In this landlord-tenant case, the court was charged with deciding whether the City of Newark’s rent control ordinance prohibited the assessment of “additional rent,” for purposes of a summary dispossess action, if the total amount assessed, including this contractually provided for “additional rent,” exceeded the maximum rent permitted by the ordinance. The court answered the question in the affirmative.
This was an action seeking eviction for non-payment of rent. The tenant brought a motion arguing that the local rent control ordinance prohibited the incorporation of additional rent of the kind that was at issue in a summary dispossess action. The tenant argued that the ordinance established a maximum rent cap and any rent that exceeded that amount could not form a basis for eviction. The tenant further argued that regardless of whether defined as “additional rent,” fees should be considered in the ordinance’s definition of “rent” and thus capped thereby. The landlord countered that assessing the additional rent was not contrary to the subject ordinance and the lease expressly provided for such assessment. The landlord further argued that the fees sought are such a common form of additional rent that the local ordinance’s failure to specifically exclude it in the definition should be understood to be mean that the ordinance does not prohibit it.

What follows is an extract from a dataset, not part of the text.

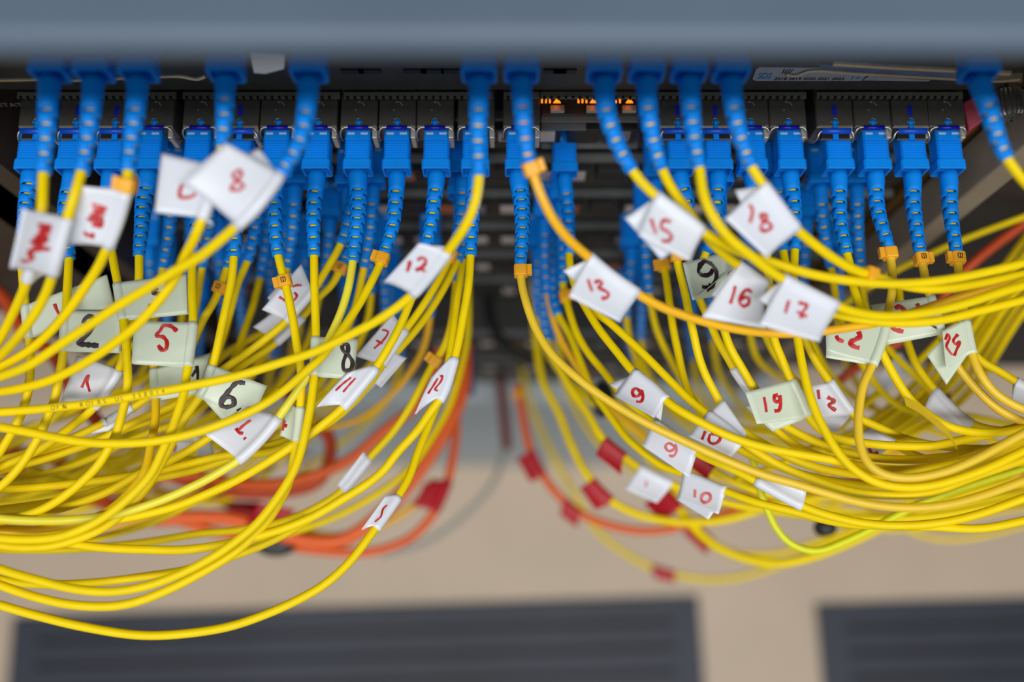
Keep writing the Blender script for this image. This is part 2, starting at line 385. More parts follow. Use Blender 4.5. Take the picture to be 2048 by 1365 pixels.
def boot(parent, pts, style=0, m=BLU, r0=.0032, r1=.00215, sf=None):
    # arc length
    L = [0]
    for i in range(1, len(pts)): L.append(L[-1]+(pts[i]-pts[i-1]).length)
    T = L[-1]; fr = frames(pts)
    pitch = .0022 if style == 0 else .0018; hs = .00038 if style == 0 else .0003
    s0 = T*(sf or (.25 if style == 0 else .22)); rows = []
    s = s0; k = 0
    while s < T-.0012: rows.append((s, k)); s += pitch; k += 1
    S = [(0, None)]; n = 4
    for i in range(1, n): S.append((s0*i/n*.98, None))
    for s, k in rows: S.append((s-hs, k)); S.append((s+hs, None))
    S.append((T, None))
    NS = 20; m_ = MB(); R = []
    def at(s):
        j = 0
        while j < len(L)-2 and L[j+1] < s: j += 1
        f = (s-L[j])/max(1e-9, L[j+1]-L[j]); p = pts[j].lerp(pts[j+1], min(1, f)); t, a, b = fr[j]
        return p, a, b
    for s, k in S:
        p, a, b = at(s); f = s/T; r = r0+(r1-r0)*f
        if s < .004: r = r0
        R.append([p+(a*math.cos(2*math.pi*(q+.5)/NS)+b*math.sin(2*math.pi*(q+.5)/NS))*r for q in range(NS)])
    for r in R: m_.v += r
    for i in range(len(S)-1):
        k = S[i][1]
        for q in range(NS):
            a = i*NS+q; b = i*NS+(q+1) % NS
            if k is not None:
                ang = ((q+1) % NS)*360/NS     # centre of face
                ang = ang if ang <= 180 else 360-ang
                if k % 2 == 0 and (ang < 40 or ang > 140): continue
                if k % 2 == 1 and 50 <= ang <= 130: continue
            m_.f.append((a, b, b+NS, a+NS))
    o = m_.build('strain_relief_boot', m, parent, origin=WL[parent.name])
    so = o.modifiers.new('wall', 'SOLIDIFY'); so.thickness = .0006; so.offset = -1
    return o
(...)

The court held that the landlord was not entitled to evict the tenant based upon the failure to pay the “additional rent,” notwithstanding that the lease memorialized that legal and late fees were collectible as “additional rent.” The court found that the total amount of rent that could be assessed and thus put at issue in a summary dispossess case was limited by the local ordinance. The court established that the assessment of “additional rent” is still the imposition of rent, and because the ordinance governs all rent without exception, the rent could not exceed the municipal ordinance rate cap. Accordingly, the landlord was disallowed from seeking any rents in excess of the maximum rent permitted by the ordinance in a summary dispossess action. The landlord’s contractual remedy was preserved.